Giardini di Chernobyl – Cella Zero
Genere: Alternative rock.
Protagonisti: Emanuele Caporaletti (voce e chitarra), Stefano Cascella (basso), Simone Raggetti (batteria e elettronica).
Segni particolari: Cella Zero è il disco d’esordio della band di Ancona. Il trio si avvale della collaborazione di Giulio Ragno Favero (bassista e produttore de Il Teatro degli Orrori), e viene registrato presso il Lignum Studio; lo stesso studio dove il Teatro degli Orrori e gli Afterhours hanno prodotto il brano Dea, per il remake dell’album Hai paura del buio?
Ingredienti: una corsa infinita, lungo un percorso di insidie, immersi in un buio pesto: dieci brani, in cui si respira a fatica, in un perenne senso di inquietudine. Sofferenza per un amore finito, antichi ricordi che riemergono dolorosamente nella mente: queste le tematiche affrontate nei testi, che rievocano vecchie immagini, sotto un velo di nebbia opaca.
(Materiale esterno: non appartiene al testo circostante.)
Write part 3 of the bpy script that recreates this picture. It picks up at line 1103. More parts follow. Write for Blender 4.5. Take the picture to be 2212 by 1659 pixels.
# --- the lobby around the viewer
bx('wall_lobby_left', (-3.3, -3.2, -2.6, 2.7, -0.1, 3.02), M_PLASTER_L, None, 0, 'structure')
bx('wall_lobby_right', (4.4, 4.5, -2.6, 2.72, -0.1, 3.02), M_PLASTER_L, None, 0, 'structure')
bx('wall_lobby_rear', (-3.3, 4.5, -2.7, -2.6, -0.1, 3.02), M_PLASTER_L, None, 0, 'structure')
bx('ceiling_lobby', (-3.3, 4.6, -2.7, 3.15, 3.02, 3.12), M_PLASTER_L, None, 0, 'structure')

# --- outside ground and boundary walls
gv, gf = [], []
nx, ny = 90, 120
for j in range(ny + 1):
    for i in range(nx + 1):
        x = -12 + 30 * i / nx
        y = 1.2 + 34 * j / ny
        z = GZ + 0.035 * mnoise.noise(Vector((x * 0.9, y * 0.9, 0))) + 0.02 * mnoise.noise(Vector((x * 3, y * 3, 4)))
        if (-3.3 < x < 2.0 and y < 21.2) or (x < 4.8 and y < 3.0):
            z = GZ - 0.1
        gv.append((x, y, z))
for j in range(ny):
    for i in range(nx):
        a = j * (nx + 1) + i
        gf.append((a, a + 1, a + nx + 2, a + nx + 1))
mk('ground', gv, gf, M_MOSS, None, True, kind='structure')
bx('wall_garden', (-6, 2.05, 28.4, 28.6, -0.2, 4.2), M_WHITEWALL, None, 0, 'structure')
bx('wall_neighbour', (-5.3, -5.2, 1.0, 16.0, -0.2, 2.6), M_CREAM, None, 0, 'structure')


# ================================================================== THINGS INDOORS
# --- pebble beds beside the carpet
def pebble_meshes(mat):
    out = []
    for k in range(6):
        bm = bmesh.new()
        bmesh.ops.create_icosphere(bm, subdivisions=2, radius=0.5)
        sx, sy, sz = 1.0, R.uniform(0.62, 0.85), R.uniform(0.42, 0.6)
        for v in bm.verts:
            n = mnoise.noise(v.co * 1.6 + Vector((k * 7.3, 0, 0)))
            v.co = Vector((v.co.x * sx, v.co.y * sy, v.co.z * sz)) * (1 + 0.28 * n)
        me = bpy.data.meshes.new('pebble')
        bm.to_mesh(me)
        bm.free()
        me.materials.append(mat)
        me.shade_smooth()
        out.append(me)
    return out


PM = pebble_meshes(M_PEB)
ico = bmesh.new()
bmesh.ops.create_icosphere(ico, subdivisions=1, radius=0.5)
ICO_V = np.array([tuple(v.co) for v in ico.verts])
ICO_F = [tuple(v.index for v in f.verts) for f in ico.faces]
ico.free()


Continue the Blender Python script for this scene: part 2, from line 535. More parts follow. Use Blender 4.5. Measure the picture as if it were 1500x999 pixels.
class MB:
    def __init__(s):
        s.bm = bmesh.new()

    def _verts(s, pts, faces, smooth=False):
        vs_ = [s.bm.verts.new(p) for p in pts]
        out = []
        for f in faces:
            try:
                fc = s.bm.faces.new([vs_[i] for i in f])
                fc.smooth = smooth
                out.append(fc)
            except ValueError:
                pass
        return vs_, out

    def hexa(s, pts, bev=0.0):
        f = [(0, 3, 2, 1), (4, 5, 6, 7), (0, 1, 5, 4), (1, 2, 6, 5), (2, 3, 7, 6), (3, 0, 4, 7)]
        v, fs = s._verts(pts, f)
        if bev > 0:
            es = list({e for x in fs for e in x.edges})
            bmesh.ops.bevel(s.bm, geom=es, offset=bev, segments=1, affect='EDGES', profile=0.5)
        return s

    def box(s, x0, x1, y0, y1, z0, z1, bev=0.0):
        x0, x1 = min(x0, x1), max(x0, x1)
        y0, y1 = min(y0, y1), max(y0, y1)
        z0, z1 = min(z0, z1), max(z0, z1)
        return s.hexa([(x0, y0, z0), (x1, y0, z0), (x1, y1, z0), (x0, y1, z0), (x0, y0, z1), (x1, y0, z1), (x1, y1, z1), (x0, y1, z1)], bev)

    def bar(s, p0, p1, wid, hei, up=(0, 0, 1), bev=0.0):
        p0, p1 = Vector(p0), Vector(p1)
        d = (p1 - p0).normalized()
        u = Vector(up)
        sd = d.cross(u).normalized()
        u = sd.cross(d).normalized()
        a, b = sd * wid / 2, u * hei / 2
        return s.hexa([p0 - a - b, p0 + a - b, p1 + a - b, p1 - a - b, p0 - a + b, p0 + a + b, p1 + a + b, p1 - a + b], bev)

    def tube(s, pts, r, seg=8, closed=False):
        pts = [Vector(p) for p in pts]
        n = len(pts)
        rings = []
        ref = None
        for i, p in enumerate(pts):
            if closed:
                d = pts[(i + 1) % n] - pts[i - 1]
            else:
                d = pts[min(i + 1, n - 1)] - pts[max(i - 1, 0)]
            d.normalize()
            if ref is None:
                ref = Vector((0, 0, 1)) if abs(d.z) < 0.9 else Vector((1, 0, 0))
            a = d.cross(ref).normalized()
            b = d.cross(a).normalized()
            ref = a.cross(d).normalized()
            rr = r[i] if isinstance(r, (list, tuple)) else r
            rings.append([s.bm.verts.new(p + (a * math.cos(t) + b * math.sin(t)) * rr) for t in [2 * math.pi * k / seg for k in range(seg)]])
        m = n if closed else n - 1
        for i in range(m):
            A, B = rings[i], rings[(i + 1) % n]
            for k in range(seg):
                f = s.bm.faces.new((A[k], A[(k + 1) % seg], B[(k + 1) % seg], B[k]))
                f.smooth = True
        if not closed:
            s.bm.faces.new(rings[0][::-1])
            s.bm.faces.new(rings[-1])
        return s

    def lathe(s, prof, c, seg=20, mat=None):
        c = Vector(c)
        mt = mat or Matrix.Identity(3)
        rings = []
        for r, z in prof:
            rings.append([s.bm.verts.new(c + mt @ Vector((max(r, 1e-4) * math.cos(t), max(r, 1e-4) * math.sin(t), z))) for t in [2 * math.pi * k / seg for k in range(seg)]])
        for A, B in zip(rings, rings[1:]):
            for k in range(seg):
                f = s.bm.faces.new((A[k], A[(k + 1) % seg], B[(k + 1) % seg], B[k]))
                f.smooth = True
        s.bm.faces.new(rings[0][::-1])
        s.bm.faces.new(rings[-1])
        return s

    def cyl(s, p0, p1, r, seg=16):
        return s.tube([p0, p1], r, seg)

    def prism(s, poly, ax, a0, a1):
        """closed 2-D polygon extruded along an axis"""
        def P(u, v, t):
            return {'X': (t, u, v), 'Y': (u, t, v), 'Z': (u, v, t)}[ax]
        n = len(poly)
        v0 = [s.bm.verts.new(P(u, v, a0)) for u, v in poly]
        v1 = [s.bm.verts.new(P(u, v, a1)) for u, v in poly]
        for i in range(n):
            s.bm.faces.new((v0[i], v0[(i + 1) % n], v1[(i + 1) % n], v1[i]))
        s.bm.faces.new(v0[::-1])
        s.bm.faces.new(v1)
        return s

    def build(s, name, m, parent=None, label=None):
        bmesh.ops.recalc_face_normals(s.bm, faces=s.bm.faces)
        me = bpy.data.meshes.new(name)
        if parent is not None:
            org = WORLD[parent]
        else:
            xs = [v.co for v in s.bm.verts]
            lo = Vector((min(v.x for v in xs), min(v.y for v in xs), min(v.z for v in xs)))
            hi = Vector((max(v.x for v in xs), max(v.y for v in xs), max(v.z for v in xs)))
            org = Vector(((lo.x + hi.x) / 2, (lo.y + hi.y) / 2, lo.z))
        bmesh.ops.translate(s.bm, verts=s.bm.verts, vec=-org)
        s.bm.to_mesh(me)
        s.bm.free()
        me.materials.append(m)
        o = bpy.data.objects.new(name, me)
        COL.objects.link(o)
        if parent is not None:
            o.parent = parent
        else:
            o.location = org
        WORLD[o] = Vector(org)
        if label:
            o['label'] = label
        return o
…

Il disco si apre con Noir, con le sue violente chitarre ed una batteria incalzante; sembra una preghiera arrabbiata, urlata, espressione di un desiderio che probabilmente rimarrà inesaudito. Amara dolcezza in Il lungo inverno, che narra di un amore ormai lontano, ma ancora ardente nel cuore. Riaffiorano visioni di momenti vissuti, di tempi andati ormai, e flashback di stagioni passate, nella lenta Foto dall’aldilà. L’atmosfera che permea l’intero disco è quella di un disagio costante, di un malessere interiore che prende forma attraverso furiosi riff di chitarra, eleganti distorsioni, una batteria potentissima. Influenze nu metal in Mentre Lisa dorme; tratti grunge si avvertono in Jekill con le sue dolenti chitarre ed un basso oltremodo massiccio.
Densità di qualità: Cella Zero è una gabbia spinosa, che punge e ferisce. Uno spazio angusto, stretto, in cui cercare disperatamente una via di fuga. Un sound ruvido, ossessivo, anche se non mancano momenti lenti ed orecchiabili, come accade tipicamente nel genere metal moderno (quello degli anni 2000, per intenderci). Tecnicamente ineccepibile, forse la band subisce un po’ troppe influenze (suoni e testi ricordano vagamente i primi Verdena). Sicuramente un ottimo disco, considerato che la band è neonata (i GDC si formano all’inizio del 2014) e siamo solo al loro primo lavoro. Il talento non manca di certo, le premesse per una loro crescita ci sono tutte.
Velocità: 10 pezzi, brevi ma intensissimi, che scorrono velocemente.
Testo: “La tua pelle è pallida, mentre le mani tremano, ed il tu volto è stanco. Sorridono le labbra che ci si posa il tuo sudore, rimani immobile. Sparirai, sparirai anche se lasci qui il suo segno. Sparirai anche se lasci qui il tuo seme. Comincia pure a correre nella nebbia che ti conforta umida…” da Homus.
La dichiarazione: “La nostra non è una visione pessimistica, ma cerchiamo di raccontare le debolezze umane e di come gli individui cercano di reagire alle proprie difficoltà psicologiche e sociali, quindi poi di base c’è un filo logico ottimista, che è appunto la reazione a qualcosa di negativo. Poi in alcuni brani si parla anche di reazione verso un sistema sociale che cerca di venderci una falsa libertà”. (Claphitblog, 2015).